At the opening session of the Interstate Association of Commissions on the Status of Women, Franklin and a number of other women working within the administration gave speeches. But it was the speech by Betty Friedan—author, as Franklin reminded her readers, of The Feminine Mystique, and founder of the National Organization for Women—that seemed to Franklin to be worthy of special report.

Franklin sketched Friedan’s talking points, noting that the activist spoke in a general way about women being “tired of working to elect men to office – men who don’t represent them.” She also reported Friedan’s specific criticisms of the administration, noting that Friedan attacked their record on the very issue Franklin had been hired to address: “Appointing 38 women to high-level positions…out of how many thousand positions? It’s nothing!”

Franklin made sure that her readers knew that the audience—“not radical feminists, but ‘establishment’ women who are deeply concerned and very restless”—applauded and applauded at every turn. “I’m absolutely convinced that the ‘women’s issue’ is gathering momentum,” Franklin concluded. “We should be listening and thinking!!”

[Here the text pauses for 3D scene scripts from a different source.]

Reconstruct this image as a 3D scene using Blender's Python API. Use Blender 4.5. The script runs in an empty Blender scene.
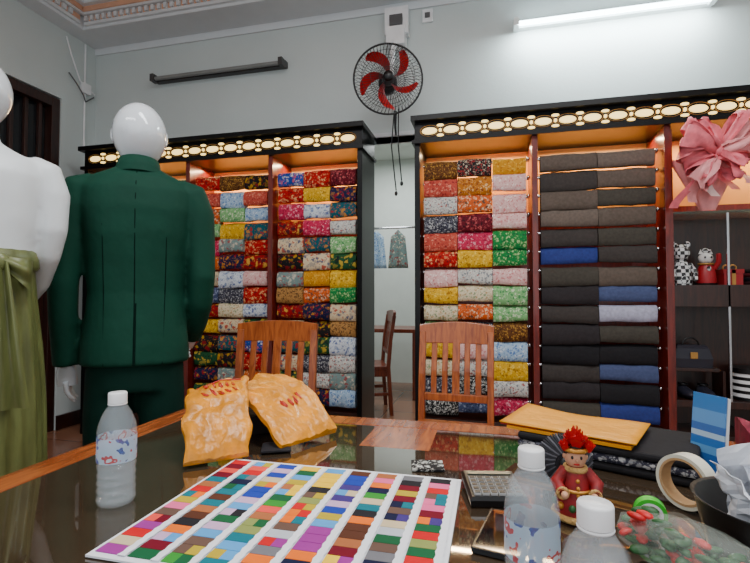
import bpy, math, random, colorsys
from mathutils import Vector, Matrix, noise
R=random.Random(7)
pi=math.pi
def lin(c):
    o=[]
    for v in c[:3]:
        v=v/255.0
        o.append(v/12.92 if v<=0.04045 else ((v+0.055)/1.055)**2.4)
    return (o[0],o[1],o[2],1.0)
def newmat(name):
    m=bpy.data.materials.new(name); m.use_nodes=True
    nt=m.node_tree; b=nt.nodes["Principled BSDF"]
    return m,nt,b
def mat(name,c,rough=0.5,metal=0.0,var=0.08,nscale=8.0,bump=0.0,bscale=60.0,emit=None,estr=0.0,trans=0.0,ior=1.45,alpha=1.0,coat=0.0,sheen=0.0,spec=0.5,stretch=None):
    m,nt,b=newmat(name)
    N=nt.nodes; L=nt.links
    tc=N.new('ShaderNodeTexCoord'); nz=N.new('ShaderNodeTexNoise'); nz.inputs['Scale'].default_value=nscale
    nz.inputs['Detail'].default_value=4
    src=tc.outputs['Object']
    if stretch:
        mp=N.new('ShaderNodeMapping'); mp.inputs['Scale'].default_value=stretch; L.new(src,mp.inputs['Vector']); src=mp.outputs['Vector']
    L.new(src,nz.inputs['Vector'])
    cr=N.new('ShaderNodeValToRGB'); c0=lin(c)
    cr.color_ramp.elements[0].position=0.3; cr.color_ramp.elements[1].position=0.7
    cr.color_ramp.elements[0].color=tuple(max(0,x*(1-var)) for x in c0[:3])+(1,)
    cr.color_ramp.elements[1].color=tuple(min(1,x*(1+var)) for x in c0[:3])+(1,)
    L.new(nz.outputs['Fac'],cr.inputs['Fac']); L.new(cr.outputs['Color'],b.inputs['Base Color'])
    b.inputs['Roughness'].default_value=rough; b.inputs['Metallic'].default_value=metal
    b.inputs['IOR'].default_value=ior
    b.inputs['Specular IOR Level'].default_value=spec
    b.inputs['Transmission Weight'].default_value=trans
    b.inputs['Alpha'].default_value=alpha
    b.inputs['Coat Weight'].default_value=coat
    b.inputs['Sheen Weight'].default_value=sheen
    if emit: 
        b.inputs['Emission Color'].default_value=lin(emit); b.inputs['Emission Strength'].default_value=estr
    if bump>0:
        n2=N.new('ShaderNodeTexNoise'); n2.inputs['Scale'].default_value=bscale; n2.inputs['Detail'].default_value=3
        L.new(src,n2.inputs['Vector'])
        bp=N.new('ShaderNodeBump'); bp.inputs['Strength'].default_value=bump; bp.inputs['Distance'].default_value=0.02
        L.new(n2.outputs['Fac'],bp.inputs['Height']); L.new(bp.outputs['Normal'],b.inputs['Normal'])
    return m
def wood(name,c1,c2,scale=(3,30,30),rough=0.3):
    m,nt,b=newmat(name); N=nt.nodes; L=nt.links
    tc=N.new('ShaderNodeTexCoord'); mp=N.new('ShaderNodeMapping'); mp.inputs['Scale'].default_value=scale
    nz=N.new('ShaderNodeTexNoise'); nz.inputs['Scale'].default_value=1.5; nz.inputs['Detail'].default_value=6; nz.inputs['Distortion'].default_value=1.2
    cr=N.new('ShaderNodeValToRGB'); cr.color_ramp.elements[0].position=.35; cr.color_ramp.elements[1].position=.65
    cr.color_ramp.elements[0].color=lin(c1); cr.color_ramp.elements[1].color=lin(c2)
    L.new(tc.outputs['Object'],mp.inputs['Vector']); L.new(mp.outputs['Vector'],nz.inputs['Vector'])
    L.new(nz.outputs['Fac'],cr.inputs['Fac']); L.new(cr.outputs['Color'],b.inputs['Base Color'])
    b.inputs['Roughness'].default_value=rough; b.inputs['Coat Weight'].default_value=0.2
    return m
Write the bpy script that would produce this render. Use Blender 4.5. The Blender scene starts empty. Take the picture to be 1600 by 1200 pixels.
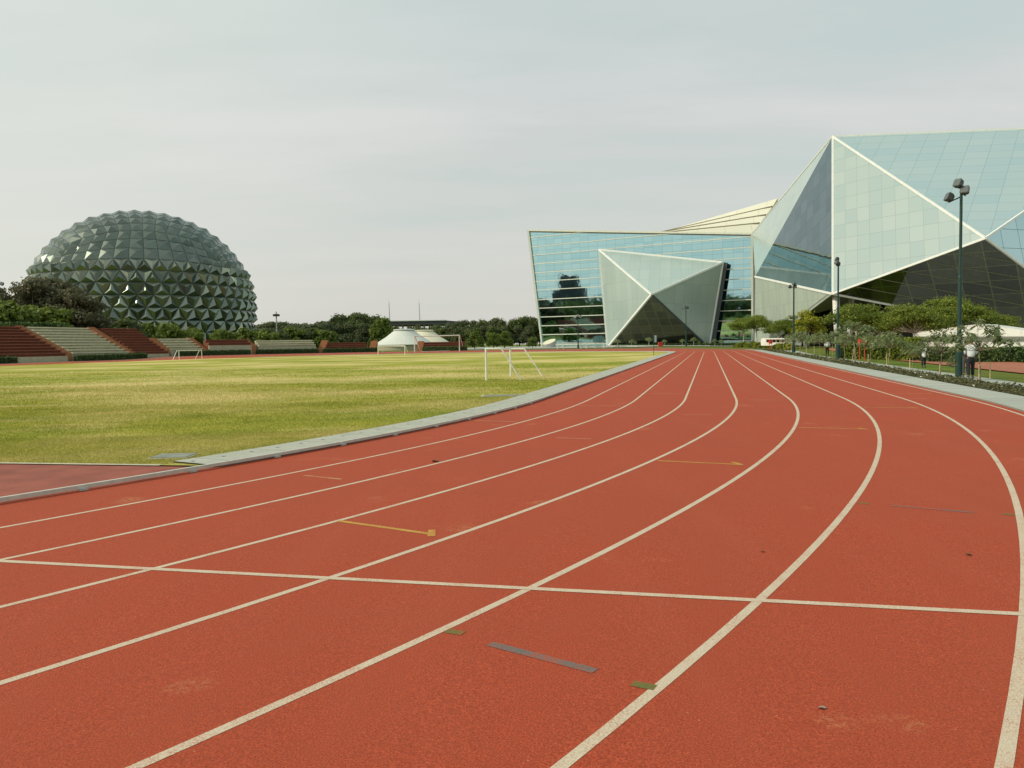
import bpy, math, random
import numpy as np
from mathutils import Vector, Matrix, Euler

# ------------------------------------------------------------------ camera, sky, sun, exposure
F = 1209.2; VP = 537.02; ROLL = -.016; YAW = .2495; K = .0121; H = 1.447
N0 = -4.236; S0 = 19.887; R0 = 36.5; LW = 1.22; SL = 84.39; PW = 1.1
PIT = math.atan((600 - VP) / F); CU, SU = math.cos(YAW), math.sin(YAW)
EXPOSURE = 0.13
SUN_DIR = Vector((-.82, -.17, .545)).normalized()      # towards the sun

scene = bpy.context.scene
cam = bpy.data.cameras.new("camera"); camo = bpy.data.objects.new("camera", cam)
scene.collection.objects.link(camo); scene.camera = camo
cam.sensor_width = 36; cam.lens = F / 1600 * 36; cam.clip_start = .05; cam.clip_end = 6000
_c, _s = math.cos(ROLL), math.sin(ROLL); _cp, _sp = math.cos(PIT), math.sin(PIT)
right = Vector((_c, _sp * _s, _cp * _s)); up = -Vector((_s, -_sp * _c, -_cp * _c)); back = Vector((0, -_cp, _sp))
camo.matrix_world = Matrix(((right.x, up.x, back.x, 0), (right.y, up.y, back.y, 0), (right.z, up.z, back.z, H), (0, 0, 0, 1)))

vs = scene.view_settings
vs.view_transform = 'Standard'; vs.look = 'None'; vs.gamma = 1; vs.exposure = EXPOSURE; vs.use_curve_mapping = False

def node(nt, typ, inputs=None, **props):
    n = nt.nodes.new(typ)
    for k, v in props.items(): setattr(n, k, v)
    for k, v in (inputs or {}).items():
        if isinstance(v, bpy.types.NodeSocket): nt.links.new(v, n.inputs[k])
        else: n.inputs[k].default_value = v
    return n
def col(c): return (c[0], c[1], c[2], 1)
def mixc(nt, fac, a, b, mode='MIX'):
    n = nt.nodes.new('ShaderNodeMix'); n.data_type = 'RGBA'; n.blend_type = mode
    for s, v in ((n.inputs[0], fac), (n.inputs[6], a), (n.inputs[7], b)):
        if isinstance(v, bpy.types.NodeSocket): nt.links.new(v, s)
        else: s.default_value = v if not isinstance(v, tuple) else col(v)
    return n.outputs[2]
def ramp(nt, fac, stops):
    n = nt.nodes.new('ShaderNodeValToRGB'); nt.links.new(fac, n.inputs[0]); e = n.color_ramp.elements
    while len(e) < len(stops): e.new(.5)
    for el, (p, c) in zip(e, stops):
        el.position = p; el.color = col(c) if isinstance(c, tuple) else (c, c, c, 1)
    return n.outputs[0]
def math_(nt, op, a, b=0.0, c=0.0, clamp=False):
    n = nt.nodes.new('ShaderNodeMath'); n.operation = op; n.use_clamp = clamp
    for i, v in enumerate((a, b, c)):
        if isinstance(v, bpy.types.NodeSocket): nt.links.new(v, n.inputs[i])
        else: n.inputs[i].default_value = v
    return n.outputs[0]
def noise(nt, vec, scale, detail=3, rough=.55, out=0):
    n = node(nt, 'ShaderNodeTexNoise', {'Scale': scale, 'Detail': detail, 'Roughness': rough})
    nt.links.new(vec, n.inputs['Vector']); return n.outputs[out]
def mapping(nt, vec, scale=(1, 1, 1), rot=(0, 0, 0)):
    return node(nt, 'ShaderNodeMapping', {'Vector': vec, 'Scale': scale, 'Rotation': rot}).outputs[0]

world = bpy.data.worlds.new("World"); scene.world = world; world.use_nodes = True
nt = world.node_tree; nt.nodes.clear()
sky = nt.nodes.new('ShaderNodeTexSky'); sky.sky_type = 'NISHITA'; sky.sun_disc = False
sky.sun_elevation = math.asin(SUN_DIR.z); sky.sun_rotation = math.atan2(SUN_DIR.x, SUN_DIR.y)
sky.air_density = 1.2; sky.dust_density = 3.0; sky.ozone_density = 1.0
tc = nt.nodes.new('ShaderNodeTexCoord'); gen = tc.outputs['Generated']
sep = node(nt, 'ShaderNodeSeparateXYZ', {0: gen})
zc = math_(nt, 'MAXIMUM', sep.outputs[2], 0.03)
flat = node(nt, 'ShaderNodeCombineXYZ', {0: math_(nt, 'DIVIDE', sep.outputs[0], math_(nt, 'ADD', zc, .12)), 1: math_(nt, 'DIVIDE', sep.outputs[1], math_(nt, 'ADD', zc, .12)), 2: 0.0}).outputs[0]
n1 = noise(nt, mapping(nt, flat, (.55, 1.5, 1), (0, 0, .35)), 1.1, 6, .55)
n2 = noise(nt, mapping(nt, flat, (.5, .9, 1), (0, 0, -.3)), .6, 3, .5)
veil = math_(nt, 'ADD', math_(nt, 'MULTIPLY', n1, .6), math_(nt, 'MULTIPLY', n2, .6))
cl = ramp(nt, veil, [(.47, (.500, .600, .580)), (.60, (.600, .632, .612)), (.72, (.69, .692, .672))])
cl = mixc(nt, ramp(nt, sep.outputs[2], [(.26, 0.0), (.5, .6)]), cl, (.43, .59, .565))
hz = ramp(nt, sep.outputs[2], [(0.0, 1.0), (.32, 0.0)])
cl2 = mixc(nt, hz, cl, (.655, .645, .595))
sunside = node(nt, 'ShaderNodeVectorMath', {0: gen, 1: (SUN_DIR.x, SUN_DIR.y, SUN_DIR.z)}, operation='DOT_PRODUCT').outputs['Value']
cl2 = mixc(nt, ramp(nt, sunside, [(.0, 0.0), (.9, .8)]), cl2, (.82, .84, .74))
skyc = mixc(nt, 1.0, sky.outputs[0], (.11, .11, .11), 'MULTIPLY')
final = mixc(nt, .88, skyc, cl2)
bg = node(nt, 'ShaderNodeBackground', {'Color': final, 'Strength': 1.0})
wo = nt.nodes.new('ShaderNodeOutputWorld'); nt.links.new(bg.outputs[0], wo.inputs[0])

sun = bpy.data.lights.new("sun", 'SUN'); suno = bpy.data.objects.new("sun", sun); scene.collection.objects.link(suno)
sun.energy = 2.6; sun.angle = math.radians(.8); sun.color = (1.0, .90, .71)
suno.rotation_euler = SUN_DIR.to_track_quat('Z', 'Y').to_euler(); suno.location = (-60, -20, 80)

# ------------------------------------------------------------------ geometry helpers
def P(S, N, z=0.0): return Vector((S * SU + N * CU, S * CU - N * SU, z))
def SN(x, y): return (x * SU + y * CU, x * CU - y * SU)
def ray(px, py):
    x = (px - 800) / F; y = (py - 600) / F
    x, y = _c * x + _s * y, -_s * x + _c * y
    return Vector((x, _cp - _sp * y, -(_sp + _cp * y)))
def at(px, py, Y):
    d = ray(px, py); return Vector((0, 0, H)) + d * (Y / d.y)
def onplane(px, py, p0, n):
    d = ray(px, py); o = Vector((0, 0, H)); return o + d * ((p0 - o).dot(n) / d.dot(n))
def sstep(a, b, t):
    t = max(0, min(1, (t - a) / (b - a))); return t * t * (3 - 2 * t)
def edist(S, N):
    ds = max(S0 - S, 0, S - S0 - SL); return math.hypot(ds, N - (N0 - R0)) - R0
def height(S, N):
    base = K * max(N, -12); e = edist(S, N)
    rise = .30 * max(0, min(1, e / 10)) * sstep(104, 118, S) * (1 - sstep(-12, 6, N))
    rise += .35 * max(0, min(1, (e - 12) / 60)) * sstep(104, 118, S) * (1 - sstep(-12, 40, N))
    if N < -12 or e < 9.76 + PW: return min(base, .12) + rise
    w = 1 - sstep(85, 125, S); d = e - 9.76 - PW
    drop = .22 * sstep(0, 1.6, d) + .15 * sstep(1.5, 5, d) + .35 * sstep(4, 14, d)
    return min(base, .10) * (1 - sstep(0, 3, d)) - drop * w + rise
def hit(px, py, z=0.0):
    d = ray(px, py); t = 2.0; p = 0
    while t < 900:
        if H + d.z * t < height(*SN(d.x * t, d.y * t)) + z:
            a, b = p, t
            for _ in range(24):
                m = (a + b) / 2
                if H + d.z * m < height(*SN(d.x * m, d.y * m)) + z: b = m
                else: a = m
            return Vector((d.x * b, d.y * b, H + d.z * b))
        p = t; t += .25 * (1 + t * .02)
    return Vector((d.x * 900, d.y * 900, 0))
def ground(x, y): return height(*SN(x, y))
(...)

Nixon, who had a documented personal antipathy for women’s groups, was nonetheless quite canny about the political capital to be gained from their growing mobilization. Besides appointing Franklin and supporting her efforts to bring women into the administration, he supported the expansion of the Equal Employment Opportunity Commission and directed the Office of Federal Contract Compliance to add sex discrimination to its remit.

In the spring before the 1972 election, Nixon signed Title IX into law. In that election, his share of the female vote was 14 percentage points larger than his rival’s.